Task details. Set down, exactly as written, the lines from the top of the data to the line that holds "PI = math.pi", and omit the pictures.
******************************
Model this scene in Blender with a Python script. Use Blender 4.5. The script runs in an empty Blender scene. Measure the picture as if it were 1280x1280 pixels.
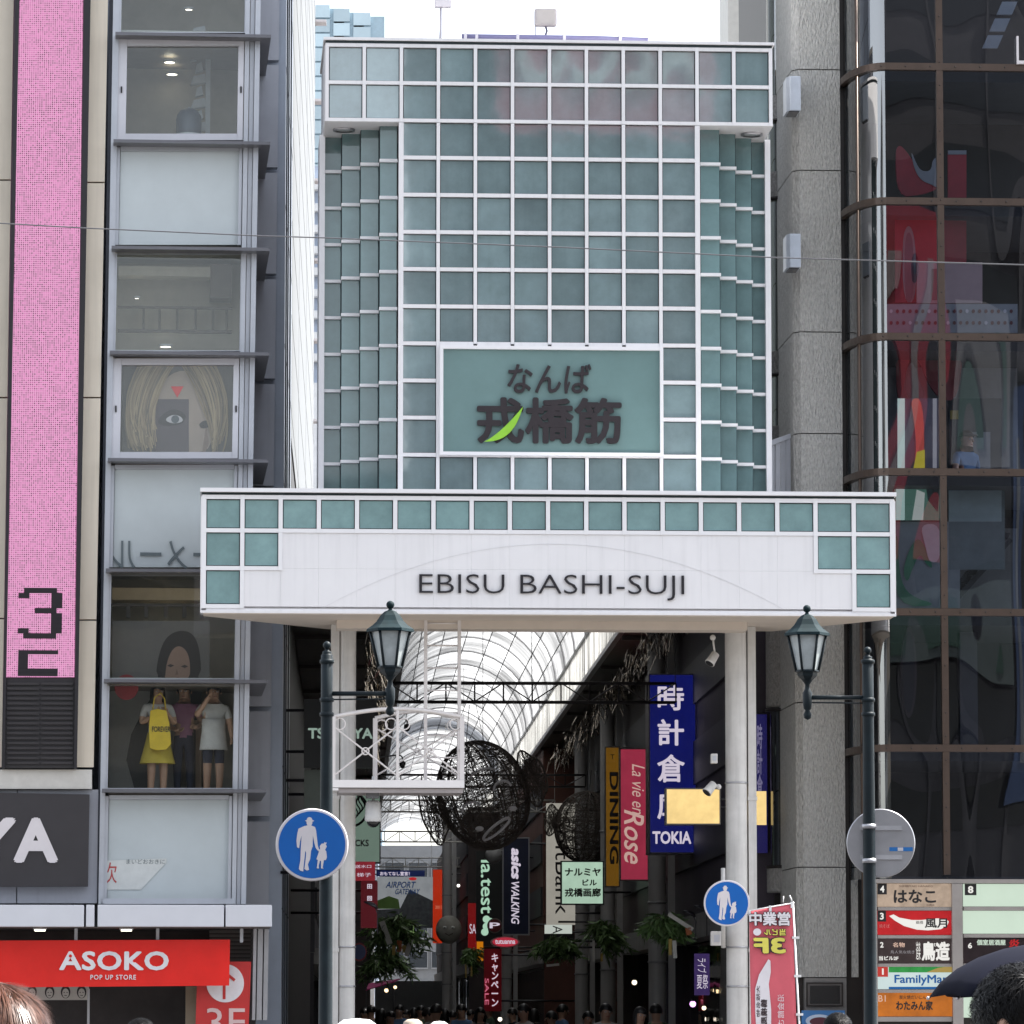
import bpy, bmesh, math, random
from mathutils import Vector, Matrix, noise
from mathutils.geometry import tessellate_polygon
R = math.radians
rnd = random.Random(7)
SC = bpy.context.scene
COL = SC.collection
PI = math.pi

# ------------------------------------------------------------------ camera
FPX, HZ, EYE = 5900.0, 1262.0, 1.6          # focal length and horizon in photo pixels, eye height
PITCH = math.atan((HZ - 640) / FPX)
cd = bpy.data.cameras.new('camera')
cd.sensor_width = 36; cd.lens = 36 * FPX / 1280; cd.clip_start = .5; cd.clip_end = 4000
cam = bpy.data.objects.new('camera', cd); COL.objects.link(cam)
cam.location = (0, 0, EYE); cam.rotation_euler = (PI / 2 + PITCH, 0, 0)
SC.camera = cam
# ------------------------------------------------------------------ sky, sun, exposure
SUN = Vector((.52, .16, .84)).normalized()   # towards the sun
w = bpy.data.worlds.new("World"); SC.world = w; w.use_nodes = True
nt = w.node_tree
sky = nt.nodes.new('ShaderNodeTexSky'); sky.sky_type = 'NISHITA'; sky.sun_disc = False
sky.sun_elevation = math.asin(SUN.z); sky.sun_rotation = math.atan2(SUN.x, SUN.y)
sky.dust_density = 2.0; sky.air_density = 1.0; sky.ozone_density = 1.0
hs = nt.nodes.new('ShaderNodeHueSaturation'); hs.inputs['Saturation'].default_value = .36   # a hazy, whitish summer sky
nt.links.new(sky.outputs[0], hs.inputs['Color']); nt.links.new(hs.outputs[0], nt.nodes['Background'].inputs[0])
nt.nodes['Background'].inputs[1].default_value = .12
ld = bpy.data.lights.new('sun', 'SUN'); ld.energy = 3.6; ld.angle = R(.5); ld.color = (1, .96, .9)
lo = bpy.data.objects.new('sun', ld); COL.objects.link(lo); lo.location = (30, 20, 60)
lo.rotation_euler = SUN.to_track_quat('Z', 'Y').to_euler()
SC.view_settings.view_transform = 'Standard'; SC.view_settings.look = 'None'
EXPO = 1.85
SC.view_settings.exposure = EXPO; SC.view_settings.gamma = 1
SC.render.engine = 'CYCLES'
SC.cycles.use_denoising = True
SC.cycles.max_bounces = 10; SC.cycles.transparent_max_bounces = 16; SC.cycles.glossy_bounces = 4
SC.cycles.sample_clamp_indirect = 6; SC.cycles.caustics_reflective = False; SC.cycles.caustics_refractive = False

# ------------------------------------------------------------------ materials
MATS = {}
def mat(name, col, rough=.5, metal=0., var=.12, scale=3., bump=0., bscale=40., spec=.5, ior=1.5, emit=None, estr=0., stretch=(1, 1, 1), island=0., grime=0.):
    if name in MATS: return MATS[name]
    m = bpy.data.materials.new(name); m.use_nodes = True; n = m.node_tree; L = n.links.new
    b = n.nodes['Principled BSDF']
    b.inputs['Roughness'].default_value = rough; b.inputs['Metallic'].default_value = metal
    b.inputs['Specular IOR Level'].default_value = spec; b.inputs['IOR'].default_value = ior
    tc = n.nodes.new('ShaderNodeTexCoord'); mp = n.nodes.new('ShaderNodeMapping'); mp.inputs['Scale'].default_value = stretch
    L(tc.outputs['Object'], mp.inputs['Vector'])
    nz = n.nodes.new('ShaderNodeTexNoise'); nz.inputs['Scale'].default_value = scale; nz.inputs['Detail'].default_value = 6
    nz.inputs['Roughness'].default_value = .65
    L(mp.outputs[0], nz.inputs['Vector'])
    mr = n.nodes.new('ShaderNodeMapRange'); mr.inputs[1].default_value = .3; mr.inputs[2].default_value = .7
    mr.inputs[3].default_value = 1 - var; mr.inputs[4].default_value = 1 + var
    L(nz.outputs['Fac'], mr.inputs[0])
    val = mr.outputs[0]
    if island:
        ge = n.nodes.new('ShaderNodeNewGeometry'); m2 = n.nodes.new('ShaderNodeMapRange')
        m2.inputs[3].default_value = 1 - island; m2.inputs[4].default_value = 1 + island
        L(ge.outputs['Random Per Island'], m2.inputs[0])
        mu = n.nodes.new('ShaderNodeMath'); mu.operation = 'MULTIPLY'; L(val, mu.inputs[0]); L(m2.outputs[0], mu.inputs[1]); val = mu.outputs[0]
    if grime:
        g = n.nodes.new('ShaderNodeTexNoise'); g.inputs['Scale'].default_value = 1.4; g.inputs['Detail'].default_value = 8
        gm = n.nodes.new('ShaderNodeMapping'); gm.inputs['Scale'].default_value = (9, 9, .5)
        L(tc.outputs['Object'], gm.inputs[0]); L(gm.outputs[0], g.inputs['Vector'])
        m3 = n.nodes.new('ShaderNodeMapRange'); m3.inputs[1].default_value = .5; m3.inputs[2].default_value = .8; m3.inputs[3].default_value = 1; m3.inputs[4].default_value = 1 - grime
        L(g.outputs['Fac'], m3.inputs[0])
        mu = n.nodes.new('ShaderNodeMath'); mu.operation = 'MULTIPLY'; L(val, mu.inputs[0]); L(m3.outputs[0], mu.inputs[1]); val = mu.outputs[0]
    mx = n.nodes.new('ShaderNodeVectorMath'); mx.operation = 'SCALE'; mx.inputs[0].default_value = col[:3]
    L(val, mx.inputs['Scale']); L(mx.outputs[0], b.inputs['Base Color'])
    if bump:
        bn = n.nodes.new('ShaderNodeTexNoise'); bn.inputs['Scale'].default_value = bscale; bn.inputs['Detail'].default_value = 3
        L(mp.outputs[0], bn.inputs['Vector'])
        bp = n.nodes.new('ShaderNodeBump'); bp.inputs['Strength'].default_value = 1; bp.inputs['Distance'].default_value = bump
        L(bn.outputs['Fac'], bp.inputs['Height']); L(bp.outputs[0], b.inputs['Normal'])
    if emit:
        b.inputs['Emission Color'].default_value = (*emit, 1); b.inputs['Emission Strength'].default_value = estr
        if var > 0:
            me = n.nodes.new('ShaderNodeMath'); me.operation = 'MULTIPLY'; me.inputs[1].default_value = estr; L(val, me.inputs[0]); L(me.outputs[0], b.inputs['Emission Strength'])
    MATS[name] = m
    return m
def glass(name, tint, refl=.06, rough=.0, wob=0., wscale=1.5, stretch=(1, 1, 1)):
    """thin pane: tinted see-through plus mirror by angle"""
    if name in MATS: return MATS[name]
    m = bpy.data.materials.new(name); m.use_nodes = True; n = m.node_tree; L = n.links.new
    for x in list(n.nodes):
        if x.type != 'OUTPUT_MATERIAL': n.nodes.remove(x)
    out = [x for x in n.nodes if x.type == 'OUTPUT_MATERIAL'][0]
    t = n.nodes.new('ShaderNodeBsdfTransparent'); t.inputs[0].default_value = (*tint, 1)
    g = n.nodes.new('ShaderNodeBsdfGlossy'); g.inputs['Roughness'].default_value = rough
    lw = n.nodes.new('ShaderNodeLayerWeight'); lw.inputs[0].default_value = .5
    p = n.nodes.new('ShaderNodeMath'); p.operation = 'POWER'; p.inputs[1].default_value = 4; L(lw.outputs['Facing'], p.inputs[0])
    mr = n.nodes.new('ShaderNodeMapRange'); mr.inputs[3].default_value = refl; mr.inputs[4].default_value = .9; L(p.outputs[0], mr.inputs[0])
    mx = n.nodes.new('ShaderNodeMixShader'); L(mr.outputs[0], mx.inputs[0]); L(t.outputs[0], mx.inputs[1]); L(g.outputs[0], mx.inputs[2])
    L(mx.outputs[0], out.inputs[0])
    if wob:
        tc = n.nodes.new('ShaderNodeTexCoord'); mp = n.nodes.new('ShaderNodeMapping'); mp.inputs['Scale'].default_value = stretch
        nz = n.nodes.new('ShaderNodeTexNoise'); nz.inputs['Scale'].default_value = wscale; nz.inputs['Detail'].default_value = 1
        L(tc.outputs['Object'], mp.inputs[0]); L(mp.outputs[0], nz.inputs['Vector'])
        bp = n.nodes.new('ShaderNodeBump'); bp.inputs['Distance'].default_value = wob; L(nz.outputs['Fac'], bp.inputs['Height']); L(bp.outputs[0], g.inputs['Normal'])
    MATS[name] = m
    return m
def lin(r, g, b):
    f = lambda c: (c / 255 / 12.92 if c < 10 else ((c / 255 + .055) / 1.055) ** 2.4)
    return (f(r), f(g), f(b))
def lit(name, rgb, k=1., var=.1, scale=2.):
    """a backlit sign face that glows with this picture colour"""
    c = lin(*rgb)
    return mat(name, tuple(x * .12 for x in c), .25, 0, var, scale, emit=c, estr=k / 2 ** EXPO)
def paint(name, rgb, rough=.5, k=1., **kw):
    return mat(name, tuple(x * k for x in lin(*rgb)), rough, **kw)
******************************
The reply.
Model this scene in Blender with a Python script. Use Blender 4.5. The script runs in an empty Blender scene. Measure the picture as if it were 1280x1280 pixels.
import bpy, bmesh, math, random
from mathutils import Vector, Matrix, noise
from mathutils.geometry import tessellate_polygon
R = math.radians
rnd = random.Random(7)
SC = bpy.context.scene
COL = SC.collection
PI = math.pi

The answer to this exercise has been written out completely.